Negotiating table has tilted in favor of U.S.

FROM THE LEFT: IRAN

I had the chance this past week to take part in two press meetings with Iran’s new president, Hasan Rouhani, and they left me with several distinct impressions:

  1. He's not here by accident. That is, this Iranian charm offensive is not because Rouhani, unlike his predecessor, went to charm school. Powerful domestic pressures have driven him here.
  2. We are finally going to see a serious, face-to-face negotiation between top Iranian and U.S. diplomats over Iran's nuclear program.
  3. I have no clue and would not dare predict whether these negotiations will lead to a peaceful resolution of the Iranian nuclear crisis.
  4. The fact that we're now going to see serious negotiations raises the stakes considerably. It means that if talks fail, President Obama will face a real choice between military action and permanent sanctions that could help turn Iran into a giant failed state.
  5. Pray that option 2 succeeds.

Iranians have now had enough democracy to know they want more of it, and they’ve had enough Islamic ideology and sanctions to know they want less of them.

No, Iran’s supreme leader, Ayatollah Ali Khamenei, did not allow Rouhani to win and start negotiations by accident. The power struggle in Iran is no longer just between the Revolutionary Guards and the more pragmatic clerics. The Iranian silent majority is now empowered, and Rouhani’s charm offensive was dictated as much by them as by the supreme leader.

Rouhani is here because Iran’s regime is both overextended and underintegrated.

Ten years ago, America was overextended in the Middle East — mired in Iraq and Afghanistan. Today, Iran’s regime is overextended, expending men and money every day to keep the Syrian regime alive, Hezbollah on its feet in Lebanon and its allies fortified in Iraq and Afghanistan. But while the regime is overextended, Iranians under age 30 — some 60 percent of the population — feel underintegrated with the rest of the world. They want to be able to study, work and travel in — and listen to music, read books and watch films from — the rest of the world. That means lifting sanctions.

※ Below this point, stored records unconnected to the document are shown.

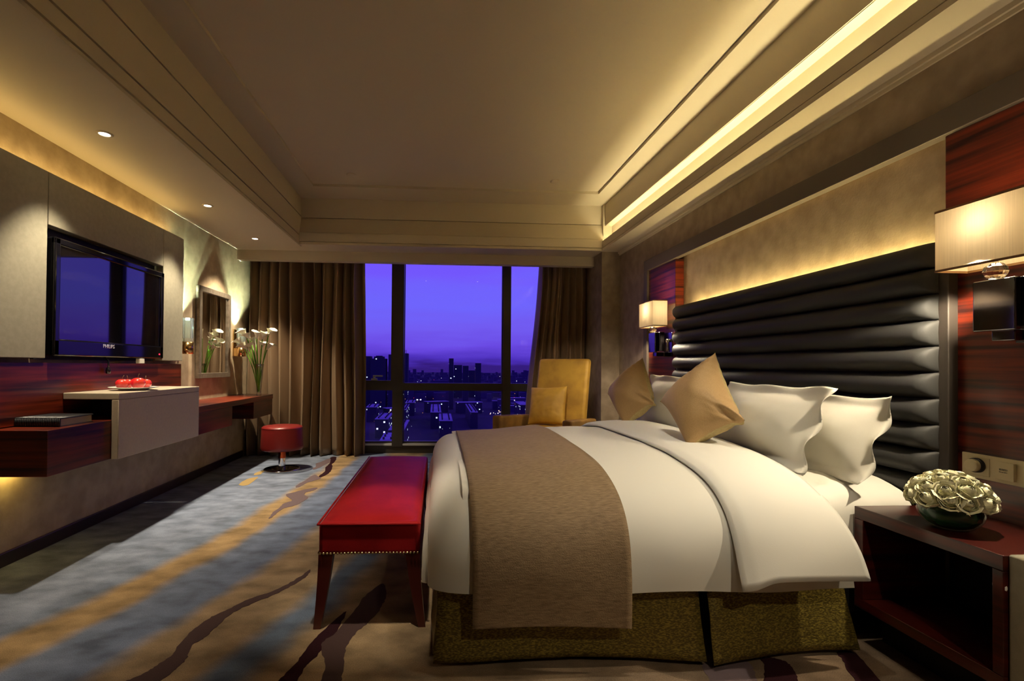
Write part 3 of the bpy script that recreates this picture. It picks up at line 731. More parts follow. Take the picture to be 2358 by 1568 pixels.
def bedside_lamp(yc, lab, watt, low):
    x0, x1, hy, z0, z1 = 1.87, 2.0, .145, 1.470, 1.698
    xc = (x0+x1)/2
    t = thing('bedside_lamp', (XR, yc, 1.2), lab, 'wall lamp', 'bedside wall lamps')
    def shell(e, za, zb, th):
        b = MB()
        for a in ((x0-e, x0-e+th, yc-hy-e, yc+hy+e), (x1+e-th, x1+e, yc-hy-e, yc+hy+e), (x0-e+th, x1+e-th, yc-hy-e, yc-hy-e+th), (x0-e+th, x1+e-th, yc+hy+e-th, yc+hy+e)):
            b.box(*a, za, zb)
        return b
    sh = MB()
    loop = [(x0, yc-hy), (x1, yc-hy), (x1, yc+hy), (x0, yc+hy)]
    for i in range(4):
        a, c = loop[i], loop[(i+1) % 4]
        sh.face([(a[0], a[1], z0), (c[0], c[1], z0), (c[0], c[1], z1), (a[0], a[1], z1)])
    sh.build('lamp_shade', M['shade'], t)
    shell(.0015, z0-.001, z0+.007, .003).build('shade_trim', M['shade_trim'], t)
    tr = MB()
    for a in ((x0-.0015, x0+.0015, yc-hy-.0015, yc+hy+.0015), (x1-.0015, x1+.0015, yc-hy-.0015, yc+hy+.0015), (x0, x1, yc-hy-.0015, yc-hy+.0015), (x0, x1, yc+hy-.0015, yc+hy+.0015)):
        tr.box(*a, z1-.007, z1+.001)
    tr.build('shade_trim', M['shade_trim'], t)
    b = MB(); b.lathe([(0, 1.422), (.018, 1.422), (.028, 1.432), (.034, 1.446), (.030, 1.462), (.018, 1.474), (.008, 1.476), (.008, 1.52), (0, 1.52)], (xc, yc, 0), 10, smooth=False)
    b.build('crystal_ball', M['crystal'], t)
    b = MB(); b.box(xc-.010, xc+.014, yc-.065, yc+.065, 1.240, 1.420, .004)
    b.box(xc+.014, XR, yc-.045, yc+.025, 1.205, 1.243, .003)
    b.box(xc+.014, xc+.06, yc-.105, yc-.05, 1.25, 1.42, .003)
    b.box(XR-.012, XR, yc-.11, yc+.04, 1.20, 1.42, .003)
    b.build('mount', M['mount'], t)
    b = MB(); b.tube([(xc, yc, 1.50), (xc, yc, 1.545)], .014, 10); b.build('socket', M['chrome'], t)
    b = MB(); b.lathe([(0, 1.545), (.012, 1.545), (.026, 1.575), (.026, 1.60), (.012, 1.618), (0, 1.62)], (xc, yc, 0), 16); b.build('bulb', M['bulb'], t)
    point('bulb_light', (xc, yc, 1.615), watt, (1, .80, .52), .06, t)
    spot('bulb_light', (xc-.042, yc, 1.482), (xc-.042, yc, 0), low, (1, .84, .60), 150, .25, .012, t)
    # flex arm knob beside the lamp
    b = MB(); b.tube([(XR-.001, yc-.085, 1.345), (XR-.05, yc-.085, 1.345)], .014, 12); b.tube([(XR-.04, yc-.085, 1.345), (XR-.04, yc-.085, 1.25)], .011, 12)
    b.build('reading_lamp', M['chrome'], t)
    return t
bedside_lamp(1.574, 'large cream box-shaded bedside wall lamp nearest the camera, above the white roses', 4.5, 46)
bedside_lamp(4.268, 'small cream box-shaded bedside wall lamp at the far end of the headboard', 6, 28)

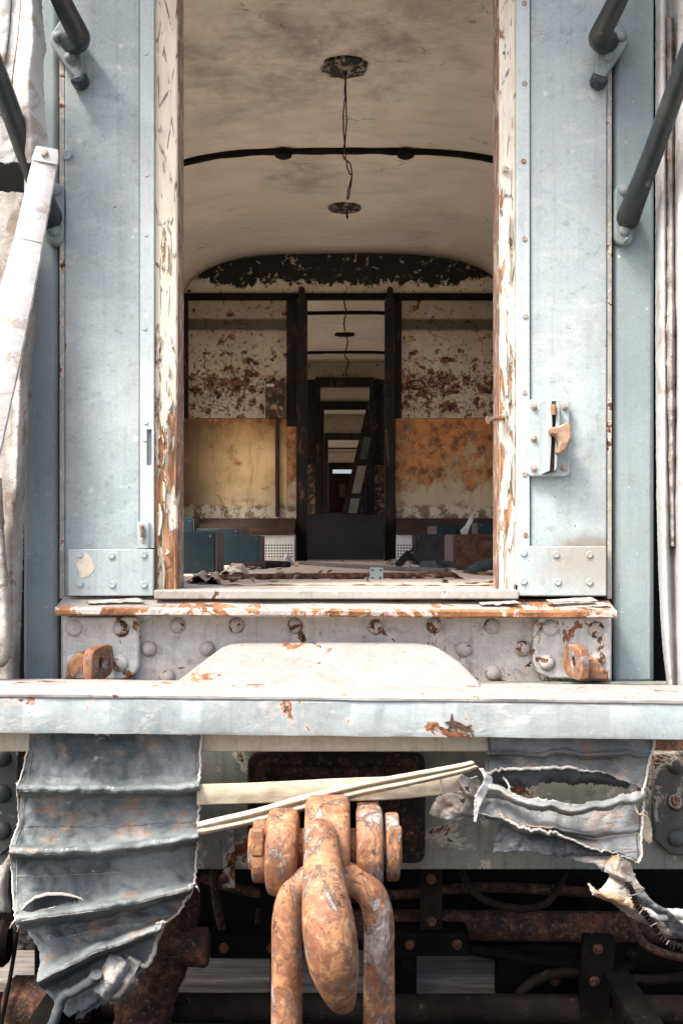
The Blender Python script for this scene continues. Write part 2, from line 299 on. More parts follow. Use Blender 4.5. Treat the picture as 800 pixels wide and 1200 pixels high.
def upper_mat(name, off):
    g = G(name)
    c = g.mix(g.th(g.noise(3, 5, .6, .4, off=off), .35, .65), (.40, .345, .25, 1), (.50, .44, .34, 1))
    c = g.mix(g.mul(g.th(g.wob(g.Z, .3, 3), 2.75, 3.2), .55), c, (.14, .11, .08, 1))
    c = g.mix(g.mul(g.th(g.noise(1, 6, .7, .2, (40, 40, 4), off), .52, .72), .35), c, (.2, .13, .08, 1))
    bands = ((2.44, 2.54, .05, .085), (2.58, 2.76, .08, .12), (2.83, 2.88, .03, .06), (2.36, 3.0, .15, .02))
    lf = g.mul(g.m('SUBTRACT', g.noise(3.2, 3, .5, off=(off[0] + 9, 1, 6)), .5), .22)
    k = g.mx(chips(g, 17, bands, 0, off), g.add(chips(g, 50, bands, 0, (off[0] + 1, 2, 3)), -.03)); k = g.add(k, lf)
    pk = g.th(k, .645, .655); ring = g.th(k, .585, .645)
    c = g.mix(g.mul(ring, .75), c, (.42, .22, .10, 1))
    c = g.mix(pk, c, g.mix(g.th(g.noise(40, 5, .6), .4, .65), (.014, .008, .006, 1), (.24, .09, .035, 1)))
    bar = g.band(g.wob(g.Z, .03, 6), 3.08, 3.17, .015); c = g.mix(g.mul(bar, .85), c, (.03, .025, .02, 1))
    h = g.add(g.mul(ring, .5), g.mul(pk, -1.))
    return g.done(c, .7, 0, g.bump(h, .8, .012))
M['upper_l'] = upper_mat('flaking_cream_panel', (0, 0, 0)); M['upper_r'] = upper_mat('flaking_cream_panel_right', (4, 0, 3))

def lower_mat(name, off, cov, gold):
    g = G(name)
    c = g.mix(g.th(g.noise(3, 6, .62, .5, off=off), .35, .65), gold, tuple(min(1, x * 1.35) for x in gold[:3]) + (1,))
    c = g.mix(g.mul(g.th(g.noise(1, 6, .7, .2, (22, 22, 2.5), off), .5, .7), .4), c, (.2, .12, .05, 1))
    c = g.mix(g.mul(g.th(g.wob(g.Z, .25, 4), 2.05, 2.42), .9), c, g.mix(g.th(g.noise(13, 7, .7, .4, off=off), .38, .62), (.13, .05, .018, 1), (.36, .16, .05, 1))); c = g.mix(g.mul(g.th(g.wob(g.Z, .2, 4), 1.7, 2.0, 1, 0), .45), c, (.55, .48, .36, 1))
    n = g.add(g.noise(5.5, 9, .7, .4, off=off), g.mul(g.th(g.wob(g.Z, .2, 5), 2.28, 2.42), .12))
    n = g.add(n, g.mul(g.th(g.wob(g.Z, .2, 5), 1.8, 2.0, 1, 0), -.12 if cov < .5 else .03))
    n = g.add(n, g.mul(g.m('SUBTRACT', g.noise(1, 8, .7, .3, (15, 15, 2.2), off), .5), .3))
    c = g.mix(g.mul(g.th(g.mx(g.mul(g.X, -1.), 0.), .75, 1.25), .85), c, (.09, .055, .025, 1))  # shade towards the left edge put into the colour, countering side daylight
    rm = g.th(n, cov - .02, cov + .11)
    r = g.mix(g.th(g.noise(16, 8, .7, .4, off=off), .35, .6), (.11, .04, .016, 1), (.48, .19, .055, 1))
    r = g.mix(g.th(g.noise(30, 8, .7, .4, off=(1, 2, 3)), .6, .66), r, (.55, .36, .18, 1))
    c = g.mix(g.mul(rm, .93), c, r)
    lo = g.th(g.wob(g.Z, .12, 7), 1.72, 1.76, 1, 0); c = g.mix(g.mul(lo, .8), c, g.mix(g.th(g.noise(12, 7, .7), .45, .55), (.55, .49, .38, 1), (.12, .07, .04, 1)))
    h = g.add(g.mul(rm, -.6), g.mul(g.noise(60, 6, .7), .5))
    return g.done(c, .7, 0, g.bump(h, .6, .01))
M['lower_l'] = lower_mat('golden_stained_panel', (3, 0, 0), .57, (.62, .43, .20, 1)); M['lower_r'] = lower_mat('orange_rust_panel', (8, 0, 1), .385, (.34, .26, .15, 1))

def lunette_mat():
    g = G('charred_arch')
    d = g.m('SQRT', g.add(g.mul(g.X, g.X), 0.0001))
    edge = g.add(g.m('MULTIPLY_ADD', g.mul(g.X, g.X), .03, 3.44), g.mul(g.m('SUBTRACT', g.noise(7, 8, .75, .7), .5), .42))
    k = g.m('SUBTRACT', g.Z, edge)
    bl = g.th(k, -.005, .005)
    c = g.mix(g.th(g.noise(5, 6, .6), .3, .7), (.48, .42, .32, 1), (.58, .52, .41, 1))
    c = g.mix(g.th(g.noise(16, 7, .65, .3), .64, .66), c, (.03, .02, .015, 1))
    b = g.mix(g.th(g.noise(17, 8, .7, .5), .585, .62), (.006, .005, .004, 1), (.36, .3, .22, 1))
    c = g.mix(g.th(g.noise(30, 7, .65, .3), .6, .63), c, (.05, .03, .02, 1))
    return g.done(g.mix(bl, c, b), .75, 0, g.bump(g.add(bl, g.noise(40, 5, .7)), .7, .012))
M['lunette'] = lunette_mat()

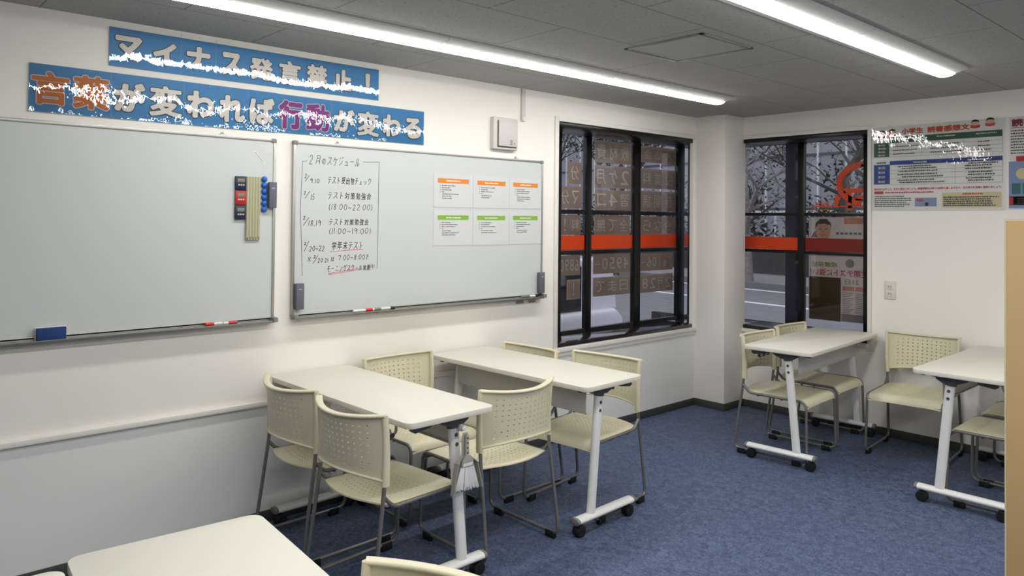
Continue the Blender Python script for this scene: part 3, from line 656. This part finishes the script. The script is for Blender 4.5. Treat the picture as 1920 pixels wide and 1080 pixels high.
def poster_main():
    t = thing('wall_poster', 'laminated book report timetable poster right of the back window', 'poster', (1.75, D, 1.62), 0, 'laminated posters on the back wall')
    build('sheet', MB().box(1.323, 2.172, D-.003, D-.001, 1.612, 2.213), PFILM, t, smooth=0)
    b = MB(); rect(b, 1.323, 2.172, 1.612, 2.213, BW(D-.0062)); build('laminate_film', b, LAMI, t, smooth=0)
    y = D-.0040; f = BW(y); f2 = BW(y-.0004)
    b = MB()
    rect(b, 1.448, 2.152, 2.094, 2.136, f, 0); rect(b, 1.341, 1.448, 1.996, 2.098, f, 0)
    rect(b, 1.452, 2.152, 1.937, 1.965, f, 1); rect(b, 1.341, 1.452, 1.800, 1.941, f, 1)
    rect(b, 1.793, 2.146, 1.633, 1.733, f, 2); rect(b, 1.345, 1.408, 1.730, 1.750, f, 3); poly(b, circ(1.653, 1.683, .026, 20, .010), f2, 4); rect(b, 1.62, 1.76, 1.640, 1.700, f, 7)
    poly(b, circ(1.697, 1.655, .012, 14, .014), f2, 5)
    for x, z, cm in ((1.395, 2.135, 4), (1.468, 2.140, 8), (1.995, 2.160, 8), (2.082, 2.166, 4)): kid(b, x, z, .78, cm)
    build('printed_panels', b, [GRNT, BLUT, CREAMT, REDT, PINK, HAIR, SKIN, PBLUE, ORT], t, smooth=0)
    b = MB()
    for k in range(4): put_text(b, '第%d回' % (k+1), 1.372, 1.418, 1.910-.033*k, 1.926-.033*k, f2, .0006); put_text(b, '第%d回' % (k+1), 1.372, 1.418, 2.075-.024*k, 2.087-.024*k, f2, .0006)
    rn = random.Random(11)
    for x0, x1 in ((1.50, 1.63), (1.76, 1.88), (2.0, 2.12)): bars(b, x0, 2.116, 1, x1-x0, f2, .009, rnd=rn)
    for x0, x1 in ((1.61, 1.70), (1.95, 2.07)): bars(b, x0, 1.945, 1, x1-x0, f2, .010, rnd=rn)
    build('reversed_print', b, PRINTW, t, smooth=0)
    b = MB()
    for s_, x0, x1 in (('小学生', 1.533, 1.672), ('読書感想文', 1.702, 1.960)): put_text(b, s_, x0, x1, 2.152, 2.190, f, .0020)
    build('title', b, ORT, t, smooth=0)
    b = MB(); put_text(b, '締め切りを守って、先生に提出しましょう。読書感想文の残りの枚数を渡しますので、次の学びを目標に頑張りましょう。', 1.345, 2.148, 1.757, 1.772, f, .0004)
    bars(b, 1.42, 1.735, 1, .32, f, .010, rnd=rn); bars(b, 1.92, 1.718, 1, .12, f2, .009, rnd=rn); build('red_print', b, REDT, t, smooth=0)
    b = MB()
    put_text(b, '課題図書', 1.362, 1.425, 1.949, 1.961, f, .0003)
    for z in (2.055, 2.028, 2.002):
        for x0, x1 in ((1.475, 1.65), (1.72, 1.92), (2.01, 2.09)): bars(b, x0, z+.008, 1, (x1-x0)*rn.uniform(.8, 1), f, .0085, rnd=rn)
    for z in (1.920, 1.905, 1.885, 1.862, 1.845, 1.822, 1.806):
        bars(b, rn.uniform(1.49, 1.54), z, 1, rn.uniform(.22, .30), f, .009, rnd=rn); bars(b, rn.uniform(1.93, 1.97), z+.002, 1, rn.uniform(.14, .18), f, .009, rnd=rn)
    for z in (1.708, 1.694, 1.680, 1.666, 1.652, 1.638): bars(b, 1.348, z, 1, rn.uniform(.2, .26), f, .008, rnd=rn)
    for z in (1.697, 1.683, 1.669, 1.655, 1.641): bars(b, 1.803, z, 1, rn.uniform(.27, .33), f2, .009, rnd=rn)
    build('body_print', b, PRINT, t, smooth=0)
    b = MB()
    for z in (2.094, 2.069, 2.042, 2.016, 1.994, 1.937, 1.897, 1.873, 1.838, 1.795): stroke(b, [(1.450, z), (2.152, z)], .0014, f2)
    for x, z0, z1 in ((1.662, 1.994, 2.094), (1.925, 1.994, 2.094), (2.152, 1.994, 2.094), (1.875, 1.795, 1.937), (2.152, 1.795, 1.937)): stroke(b, [(x, z0), (x, z1)], .0014, f2)
    build('table_rules', b, pm('thin grey rule', (120, 120, 120), .7), t, smooth=0)
poster_main()
def poster_side():
    t = thing('wall_poster', 'laminated poster with dark red heading, cut off at the right edge of the picture', 'poster', (2.60, D, 1.63), 0, 'laminated posters on the back wall')
    build('sheet', MB().box(2.185, 3.02, D-.003, D-.001, 1.618, 2.210), PFILM, t, smooth=0)
    b = MB(); rect(b, 2.185, 3.02, 1.618, 2.210, BW(D-.0062)); build('laminate_film', b, LAMI, t, smooth=0)
    y = D-.0040; f = BW(y); f2 = BW(y-.0004); b = MB()
    rect(b, 2.187, 3.015, 1.625, 1.925, f, 0); rect(b, 2.190, 3.01, 1.645, 1.70, f, 1); rect(b, 2.191, 2.212, 1.648, 1.697, f2, 2); rect(b, 2.228, 2.40, 1.925, 1.958, f2, 2)
    poly(b, circ(2.262, 1.845, .036, 20), f2, 3); rect(b, 2.205, 2.252, 1.715, 1.785, f2, 4); rect(b, 2.262, 2.31, 1.715, 1.785, f2, 4); rect(b, 2.32, 2.37, 1.715, 1.785, f2, 4)
    build('printed_panels', b, [PBLUE, PAPER, REDT, CREAMT, pm('poster teal', (74, 128, 140), .6)], t, smooth=0)
    b = MB(); put_text(b, '読書感想文', 2.205, 2.52, 2.150, 2.196, f, .0026); stroke(b, [(2.198, 2.140), (2.9, 2.140)], .003, f); build('title', b, pm('poster dark red', (150, 40, 66), .6), t, smooth=0)
    b = MB(); rn = random.Random(4)
    for k in range(9): bars(b, 2.198, 2.118-.018*k, 1, .6, f, .008, rnd=rn)
    for k in range(3): bars(b, 2.235, 1.682-.014*k, 1, .4, f2, .008, rnd=rn)
    build('body_print', b, PRINT, t, smooth=0)
poster_side()

# ------------------------------------------------------------------ ceiling: hatch and lamps
t = thing('ceiling_hatch', 'square access hatch with grey edge in the ceiling between the lamp rows', 'hatch', (1.44, 3.165, H))
b = MB()
for x0, x1, y0, y1 in ((1.212, 1.234, 2.945, 3.385), (1.648, 1.670, 2.945, 3.385), (1.212, 1.670, 2.945, 2.967), (1.212, 1.670, 3.363, 3.385)): b.box(x0, x1, y0, y1, H-.006, H)
build('frame', b, pm('hatch frame', (128, 128, 126), .45, metal=.3), t, bevel=.001)
build('panel', MB().box(1.236, 1.646, 2.969, 3.361, H-.003, H), CEILP, t, smooth=0)
def lamp_proto():
    t = thing('ceiling_light', '', 'ceiling light', (0, 0, H), 0)
    L = 1.234
    p = [(-.115, 0), (-.115, -.010), (-.058, -.026), (.058, -.026), (.115, -.010), (.115, 0)]
    b = MB().extr(p, .002, L-.002, lambda u, v, w_: (u, w_, v+H))
    build('housing', b, LAMPW, t, smooth=20)
    q = [(.052*math.cos(a), -.024+.018*math.sin(a)) for a in [math.radians(180+15*k) for k in range(13)]]
    b = MB(); ys_ = [.0, .004, L-.004, L]; sc = [.9, 1, 1, .9]; n = len(q)
    b.v = [(u*k, -.022+(v+.022)*k, 0) for u, v in q for k in (1,)]; b.v = []
    for yy, k in zip(ys_, sc): b.v += [(u*k, yy, H-.024+(v+.024)*k) for u, v in q]
    b.f = [(r*n+i, r*n+i+1, (r+1)*n+i+1, (r+1)*n+i) for r in range(3) for i in range(n-1)]+[tuple(range(n)), tuple(range(4*n-1, 3*n-1, -1))]
    b.m = [0]*len(b.f)
    build('light_bar', b, DIFF, t, smooth=40)
    return t
LP = lamp_proto()
WO_H = Vector((0, 0, H))
first = True
names = {0.675: 'row nearest the whiteboard wall', 2.135: 'row over the open floor', 3.595: 'third row from the whiteboard wall', 5.055: 'unseen added row farthest from the whiteboard wall'}  # farthest row is unseen, added to light the camera side
seg = ['far end unit', 'second unit from far end', 'third unit from far end', 'fourth unit from far end', 'fifth unit from far end', 'sixth unit from far end']
for x, nm in names.items():
    for k in range(3 if x < 1 else 4):  # end units of the second row are out of view, added for light
        y = 4.640-1.236*(k+1)
        lab = 'strip ceiling light, %s, %s' % (seg[k], nm)
        if first: o = LP; o.location = (x, y, H); o['label'] = lab; first = False
        else: o = dup(LP, (x, y, H), 0, lab)
        o['group'] = 'strip lamps on the ceiling'

# ------------------------------------------------------------------ tables
TL, TW, TZ = 1.193, .452, .729
def table_proto():
    t = thing('folding_table', '', 'table')
    P = rrect(TL, TW, .035, 6)
    b = MB().extr(P, TZ-.024, TZ, lambda u, v, w_: (u, v, w_)); b.m = [0]*len(b.m); b.m[0] = 1
    for i in range(2, len(b.m)): b.m[i] = 1
    build('tabletop', b, [TOP, TOPE], t, bevel=.002, smooth=35)
    b = MB().box(-.50, .50, -.150, -.125, TZ-.046, TZ-.024).box(-.50, .50, .13, .155, TZ-.046, TZ-.024).box(-.53, .53, -.005, .035, TZ-.060, TZ-.024)
    build('under_frame', b, GMET, t, bevel=.002)
    b = MB().box(-.485, .485, .098, .103, TZ-.165, TZ-.040).box(-.485, .485, .090, .098, TZ-.168, TZ-.163)
    build('modesty_panel', b, PANEL, t, bevel=.001)
    for sx in (-1, 1):
        x = sx*.525
        prof = rrect(.034, .050, .016, 4); n = len(prof)
        a, c = Vector((x, .050, .676)), Vector((x, .106, .086))
        vs = [(p.x+u, p.y+v, p.z) for p in (a, c) for u, v in prof]
        b = MB().add(vs, [(i, (i+1) % n, n+(i+1) % n, n+i) for i in range(n)] + [tuple(range(n)), tuple(range(2*n-1, n-1, -1))])
        lg = build('leg_post', b, WMET, t, smooth=50)
        bo = MB()
        for zz in (.625, .585):
            yy = .050+.056*(.676-zz)/.59
            bo.cyl((x+sx*.016, yy, zz), (x+sx*.0195, yy, zz), .0085, 14)
        build('bolts', bo, DGREY, lg, bevel=.001)
        h = [(-.060, 0), (.125, 0), (.115, -.022), (.085, -.040), (.015, -.040), (-.03, -.022)]
        b = MB().extr(h, x-.026, x+.026, lambda u, v, w_: (w_, u, v+TZ-.024)); build('fold_bracket', b, DGREY, t, bevel=.004)
        b = MB().tube([(x, .050, .655), (x, .046, .69)], .03, 16, rr=[.029, .031], sq=.8); build('post_collar', b, DGREY, lg)
        b = MB().extr([(-.175, -.004), (-.085, 0), (-.085, -.018), (-.165, -.030), (-.180, -.020)], x+sx*.006, x+sx*.034, lambda u, v, w_: (w_, u, v+TZ-.026)); build('release_lever', b, DGREY, t, bevel=.003)
        b = MB()
        for yy in (-.185, .185): b.box(x-.012, x+.012, yy-.012, yy+.012, TZ-.038, TZ-.024)
        build('bumper', b, RUB, t, bevel=.002)
        fp = [(.030*math.cos(q), .017*math.sin(q)) for q in [2*PI*k/16 for k in range(16)]]
        b = MB().extr(fp, -.212, .212, lambda u, v, w_: (x+u, w_, .078+v)); ft = build('foot', b, WMET, t, smooth=50)
        for sy in (-1, 1):
            b = MB().extr([(u*1.04, v*1.06) for u, v in fp], *sorted((sy*.212, sy*.229)), lambda u, v, w_: (x+u, w_, .078+v)); build('end_cap', b, CAP, ft, bevel=.004, smooth=50)
            yc = sy*.192
            b = MB().cyl((x-.021, yc, .029), (x+.021, yc, .029), .029, 24); cs = build('caster', b, RUB, t, bevel=.004)
            k = MB().cyl((x, yc, .05), (x, yc, .066), .008, 10).box(x-.022, x+.022, yc-.016, yc+.016, .038, .055); build('fork', k, RUB, cs, bevel=.003)
    for k in range(6):
        u = (.30+.062*(k % 3))*(1 if k < 3 else -1)
        b = MB().tube(fillet([(u, -.165, TZ-.026), (u, -.165, TZ-.078), (u, -.187, TZ-.088), (u, -.198, TZ-.062)], .014, 4), .006, 8); hk = build('bag_hook', b, GMET, t)
        build('hook_tip', MB().cyl((u-.009, -.187, TZ-.086), (u+.009, -.187, TZ-.086), .010, 10), DGREY, hk)
    return t
TP = table_proto()
def place(proto, used, loc, rz, label, group):
    if not used: proto.location = loc; proto.rotation_euler = (0, 0, math.radians(rz)); proto['label'] = label; proto['group'] = group; return proto
    return dup(proto, loc, math.radians(rz), label, group)
tabs = [(.607, 1.884, 1.2, 'white wheeled table with dustpan hanging from its leg'), (.622, 2.871, 182.4, 'white wheeled table with its end against the wall under the left window corner'),
        (1.205, 4.985, -85.8, 'white wheeled table in front of the back window'), (2.262, 4.999, 90.2, 'white wheeled table partly hidden by the tan partition'),
        (2.248, .603, -4., 'white tabletop in the foreground at the bottom left'), (2.269, .136, -4., 'white table whose corner just shows at the bottom left edge')]
for i, (x, y, a, lab) in enumerate(tabs): place(TP, i, (x, y, 0), a, lab, 'white folding tables')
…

The fact that Rouhani could not shake Obama’s hand because he feared a photo-op would be used against him by hard-line Revolutionary Guards back home — before he had gains to show for it — tells us how hard it will be to reach the only kind of nuclear deal Obama can sign on to. That is one that affirms Iran’s right to produce fuel for civilian nuclear power, but with a nuclear enrichment infrastructure small enough, and international oversight and safeguards stringent enough, that a quick breakout to a bomb would be impossible.

Geopolitics is all about leverage: who’s got it and who doesn’t. Today, the negotiating table is tilted our way. That is to Obama’s credit. We should offer Iranians a deal that accedes to their desire for civilian nuclear power and thus affirms their scientific prowess while insisting on a foolproof inspection regime. We can accept that deal, but can they? I don’t know. But if we put it on the table and make it public, so the Iranian people also get a vote, you’ll see real politics break out there, and it won’t merely be about the quality of Iran’s nuclear program but about quality of life.